AKSOY: Atatürk dönemi Türk Milliyetçiliğinin 2. Ergenekon’udur. Arap ve Fars kültürü çevremizi demir dağlar gibi çevirmişti. Milli kimliğin belirginleştiği, üzerine oturduğu yer dildir. Türkçe konuştuğumuz kadar Türk’üz. Atatürk’ün önündeki en büyük sorun altı yüzyıldır horlanan, dışlanan Türkçemizi Arap ve Fars boyunduruğundan kurtarmaktı. Kurduğu Türk Dil Kurumu ve topladığı kurultaylar ile konuya eğildi. Ama Türkçülük iddiasındaki milliyetçiler sonraki yıllarda muhafazakârlık batağına saplandılar. Türk solu, Türk sağından daha Türkçü bir durş sergileyerek Türkçeyi Arapça ve Farsçanın boyunduruğundan kurtarmaya çalıştılar ve başarılı da oldular. Nazım Hikmet’ten, Yaşar Kemal’e, Sabahattin Ali’den, Orhan Kemal’e bütün edebiyatçıları, Türk Dil Kurumu’ndaki dilbilimcileri saygıyla anıyorum.
SOYKAN: Alper Bey ülkücü bir romancı olarak günümüzde Türk Milliyetçileri ile Siyasal İslamcıları nasıl görüyorsunuz? Bu ayrım net mi, yoksa orada da bir fluluk var mı?

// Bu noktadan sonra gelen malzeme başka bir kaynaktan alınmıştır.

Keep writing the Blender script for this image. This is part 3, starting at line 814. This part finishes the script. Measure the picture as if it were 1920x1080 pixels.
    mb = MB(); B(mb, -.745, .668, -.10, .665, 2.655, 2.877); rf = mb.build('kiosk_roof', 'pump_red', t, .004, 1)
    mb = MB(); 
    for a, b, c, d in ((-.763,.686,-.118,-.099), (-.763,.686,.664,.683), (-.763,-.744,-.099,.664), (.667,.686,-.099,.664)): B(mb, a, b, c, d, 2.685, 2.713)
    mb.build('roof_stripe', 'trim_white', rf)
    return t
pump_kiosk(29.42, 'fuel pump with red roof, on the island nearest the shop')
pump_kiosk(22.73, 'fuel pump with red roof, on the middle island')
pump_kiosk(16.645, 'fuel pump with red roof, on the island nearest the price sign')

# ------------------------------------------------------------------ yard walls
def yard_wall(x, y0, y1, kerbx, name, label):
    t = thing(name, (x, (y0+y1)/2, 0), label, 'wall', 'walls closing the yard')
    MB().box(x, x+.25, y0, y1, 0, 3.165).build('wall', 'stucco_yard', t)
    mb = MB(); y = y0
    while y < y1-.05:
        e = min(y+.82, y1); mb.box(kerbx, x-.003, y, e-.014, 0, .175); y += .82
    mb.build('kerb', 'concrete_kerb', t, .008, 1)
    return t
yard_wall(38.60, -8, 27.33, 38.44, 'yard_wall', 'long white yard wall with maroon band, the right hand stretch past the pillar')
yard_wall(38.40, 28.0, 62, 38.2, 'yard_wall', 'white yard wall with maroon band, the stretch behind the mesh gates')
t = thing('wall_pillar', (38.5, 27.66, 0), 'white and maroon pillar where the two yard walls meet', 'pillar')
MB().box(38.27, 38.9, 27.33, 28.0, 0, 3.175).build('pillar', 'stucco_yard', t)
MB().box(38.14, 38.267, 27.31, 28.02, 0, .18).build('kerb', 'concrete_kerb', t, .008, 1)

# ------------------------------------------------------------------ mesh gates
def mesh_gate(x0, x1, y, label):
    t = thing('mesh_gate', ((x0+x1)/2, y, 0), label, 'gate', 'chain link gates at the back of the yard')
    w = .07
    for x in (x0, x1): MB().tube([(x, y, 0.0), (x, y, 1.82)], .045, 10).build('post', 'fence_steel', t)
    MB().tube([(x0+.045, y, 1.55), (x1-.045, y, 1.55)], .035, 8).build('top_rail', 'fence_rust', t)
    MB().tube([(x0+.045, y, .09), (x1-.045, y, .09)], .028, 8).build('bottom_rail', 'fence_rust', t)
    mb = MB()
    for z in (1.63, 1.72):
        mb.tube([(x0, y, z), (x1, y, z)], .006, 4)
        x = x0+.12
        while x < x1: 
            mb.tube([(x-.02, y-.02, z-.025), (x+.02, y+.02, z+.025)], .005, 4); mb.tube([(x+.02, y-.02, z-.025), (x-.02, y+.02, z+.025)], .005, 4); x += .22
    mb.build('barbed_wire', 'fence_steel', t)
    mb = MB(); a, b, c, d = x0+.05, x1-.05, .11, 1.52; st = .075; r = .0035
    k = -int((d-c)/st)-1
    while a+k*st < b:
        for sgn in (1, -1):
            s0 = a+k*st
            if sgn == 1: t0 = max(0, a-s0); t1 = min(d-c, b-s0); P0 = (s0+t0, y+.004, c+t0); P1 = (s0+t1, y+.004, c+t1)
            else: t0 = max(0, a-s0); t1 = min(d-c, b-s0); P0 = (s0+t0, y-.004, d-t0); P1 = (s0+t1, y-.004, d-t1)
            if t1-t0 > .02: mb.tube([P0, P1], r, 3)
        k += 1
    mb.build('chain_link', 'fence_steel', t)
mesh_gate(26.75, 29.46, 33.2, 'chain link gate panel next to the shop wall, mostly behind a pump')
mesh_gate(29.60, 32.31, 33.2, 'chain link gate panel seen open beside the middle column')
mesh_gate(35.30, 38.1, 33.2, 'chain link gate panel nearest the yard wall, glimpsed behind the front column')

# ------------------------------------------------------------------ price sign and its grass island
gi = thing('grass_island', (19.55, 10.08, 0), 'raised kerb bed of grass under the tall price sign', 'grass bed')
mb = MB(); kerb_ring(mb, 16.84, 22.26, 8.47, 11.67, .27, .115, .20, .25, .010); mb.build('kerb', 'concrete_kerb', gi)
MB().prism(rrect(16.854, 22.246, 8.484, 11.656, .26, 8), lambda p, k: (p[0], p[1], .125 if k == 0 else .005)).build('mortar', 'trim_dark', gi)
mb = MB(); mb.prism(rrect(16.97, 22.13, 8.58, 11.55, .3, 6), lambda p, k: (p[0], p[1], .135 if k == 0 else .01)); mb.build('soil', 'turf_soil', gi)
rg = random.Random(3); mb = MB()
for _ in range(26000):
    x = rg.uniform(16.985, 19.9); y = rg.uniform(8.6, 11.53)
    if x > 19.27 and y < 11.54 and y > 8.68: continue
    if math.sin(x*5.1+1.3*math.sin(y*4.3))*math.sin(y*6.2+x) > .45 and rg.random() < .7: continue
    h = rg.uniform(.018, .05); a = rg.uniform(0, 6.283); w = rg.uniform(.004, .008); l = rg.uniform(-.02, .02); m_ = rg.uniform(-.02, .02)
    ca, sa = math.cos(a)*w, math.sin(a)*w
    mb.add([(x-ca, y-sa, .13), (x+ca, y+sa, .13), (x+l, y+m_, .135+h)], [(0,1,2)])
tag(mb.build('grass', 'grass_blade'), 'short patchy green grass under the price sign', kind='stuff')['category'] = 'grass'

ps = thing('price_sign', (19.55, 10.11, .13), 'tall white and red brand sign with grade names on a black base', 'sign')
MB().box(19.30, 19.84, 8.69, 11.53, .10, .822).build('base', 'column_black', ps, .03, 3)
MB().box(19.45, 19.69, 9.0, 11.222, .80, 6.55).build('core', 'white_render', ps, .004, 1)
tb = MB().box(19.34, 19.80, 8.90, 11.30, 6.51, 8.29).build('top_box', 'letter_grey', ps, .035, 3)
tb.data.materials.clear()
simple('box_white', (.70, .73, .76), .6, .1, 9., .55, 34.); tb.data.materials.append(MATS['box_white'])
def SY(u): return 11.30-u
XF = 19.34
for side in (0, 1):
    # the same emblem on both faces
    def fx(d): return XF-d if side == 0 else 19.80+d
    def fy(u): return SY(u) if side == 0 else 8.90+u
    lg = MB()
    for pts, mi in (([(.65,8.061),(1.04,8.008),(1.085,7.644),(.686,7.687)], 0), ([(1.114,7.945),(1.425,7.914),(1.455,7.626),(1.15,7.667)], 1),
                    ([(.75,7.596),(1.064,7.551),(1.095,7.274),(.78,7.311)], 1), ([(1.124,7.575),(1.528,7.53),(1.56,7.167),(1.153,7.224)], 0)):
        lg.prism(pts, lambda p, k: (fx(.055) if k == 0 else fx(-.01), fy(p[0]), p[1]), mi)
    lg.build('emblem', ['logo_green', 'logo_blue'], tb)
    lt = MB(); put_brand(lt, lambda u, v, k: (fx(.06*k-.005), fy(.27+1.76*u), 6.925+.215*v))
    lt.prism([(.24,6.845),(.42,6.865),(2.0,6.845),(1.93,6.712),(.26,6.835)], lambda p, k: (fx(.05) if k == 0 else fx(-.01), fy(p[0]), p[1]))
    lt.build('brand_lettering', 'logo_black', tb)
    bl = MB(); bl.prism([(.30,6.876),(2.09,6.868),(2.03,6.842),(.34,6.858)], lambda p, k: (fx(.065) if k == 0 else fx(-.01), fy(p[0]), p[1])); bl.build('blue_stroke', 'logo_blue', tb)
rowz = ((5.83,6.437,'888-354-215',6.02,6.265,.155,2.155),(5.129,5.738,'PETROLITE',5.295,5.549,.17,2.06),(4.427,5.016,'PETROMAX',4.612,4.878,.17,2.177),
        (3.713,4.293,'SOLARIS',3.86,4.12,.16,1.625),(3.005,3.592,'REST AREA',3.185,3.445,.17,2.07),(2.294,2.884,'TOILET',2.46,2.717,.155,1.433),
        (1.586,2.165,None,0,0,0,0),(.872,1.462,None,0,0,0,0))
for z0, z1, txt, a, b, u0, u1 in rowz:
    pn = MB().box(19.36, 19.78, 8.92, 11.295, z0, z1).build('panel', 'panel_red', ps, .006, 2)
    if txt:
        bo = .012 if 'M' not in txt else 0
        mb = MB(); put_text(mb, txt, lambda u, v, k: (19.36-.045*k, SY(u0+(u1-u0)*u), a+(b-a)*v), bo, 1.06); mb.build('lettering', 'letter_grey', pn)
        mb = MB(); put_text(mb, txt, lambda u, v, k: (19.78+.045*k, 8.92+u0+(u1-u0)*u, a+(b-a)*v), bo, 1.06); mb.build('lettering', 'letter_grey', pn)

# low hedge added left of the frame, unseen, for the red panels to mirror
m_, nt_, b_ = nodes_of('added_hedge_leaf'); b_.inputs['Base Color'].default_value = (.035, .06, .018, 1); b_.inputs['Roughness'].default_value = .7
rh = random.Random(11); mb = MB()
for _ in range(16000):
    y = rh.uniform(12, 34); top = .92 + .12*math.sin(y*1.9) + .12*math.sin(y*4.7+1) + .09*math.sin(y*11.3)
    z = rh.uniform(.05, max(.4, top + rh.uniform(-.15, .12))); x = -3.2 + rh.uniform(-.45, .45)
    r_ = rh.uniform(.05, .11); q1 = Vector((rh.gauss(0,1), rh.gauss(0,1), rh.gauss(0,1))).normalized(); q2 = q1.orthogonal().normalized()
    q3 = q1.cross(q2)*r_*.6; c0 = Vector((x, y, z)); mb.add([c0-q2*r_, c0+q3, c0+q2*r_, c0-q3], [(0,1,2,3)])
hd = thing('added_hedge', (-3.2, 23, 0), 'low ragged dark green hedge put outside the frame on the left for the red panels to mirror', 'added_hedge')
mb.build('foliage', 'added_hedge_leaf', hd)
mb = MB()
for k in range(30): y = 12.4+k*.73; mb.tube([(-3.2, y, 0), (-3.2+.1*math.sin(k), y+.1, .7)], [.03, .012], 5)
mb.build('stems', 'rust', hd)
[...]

AKSOY: Necip Fazıl’ın 200.000 Dolar kumar parası ile MHP’ye transfer edildiği günden başlamak üzere aradaki sınır buzlu cam arkasındaki şekiller gibi flulaştı. Emperyal güçlerin “Yeşil kuşak projesi”nin miladıdır bu transfer. Sizin flulaşma dediğiniz olguya ben “Siyasal İslam soslu milliyetçilik” diyorum. Ama hayat denen acımasız öğretmen yüz yıl önce, İttihatçı subayları nasıl Osmanlıcılıktan İslamcılığa sonra da Türkçülüğe çevirmişti. Günümüzde ise iletişim araçlarının baş döndürücü bir hızla gelişmesi, internetle birlikte bilgi akışının önündeki duvarların yıkılması Siyasal İslam soslu milliyetçileri de titretip kendine getirecektir. Türk solunun da bu bilgi devriminin dışında kalamayacağını görüyorum, millileşeceğini görüyorum. Dünyadaki siyasal konjenktör, yani hayat denilen acımasız öğretmen bu sonucu tetiklemektedir. 68 ve 78 kuşağı izm’ler kuşağı idi, Bilgi Çağı Kuşağı izm’ler prangasını kırıp attı. Onların beyninde siyasal ümmetçilik bitti, dünyanın gerçekleri bitirdi bunu… Sol, sağ kavramları da Bilgi Çağı Kuşağının saplantısı değil artık. Siyasal İslamcı iktidar evet çok tahribat yaptı ama Türk milliyetçilerinin Atatürk’ü tanıması ve sevmesi gibi hayırlı bir sonuç da doğurdu. Türk gençliği tek yürek, tek yumruk olup Atatürk’ün başlattığı İkinci Ergenekon’u hedefine ulaştıracaktır.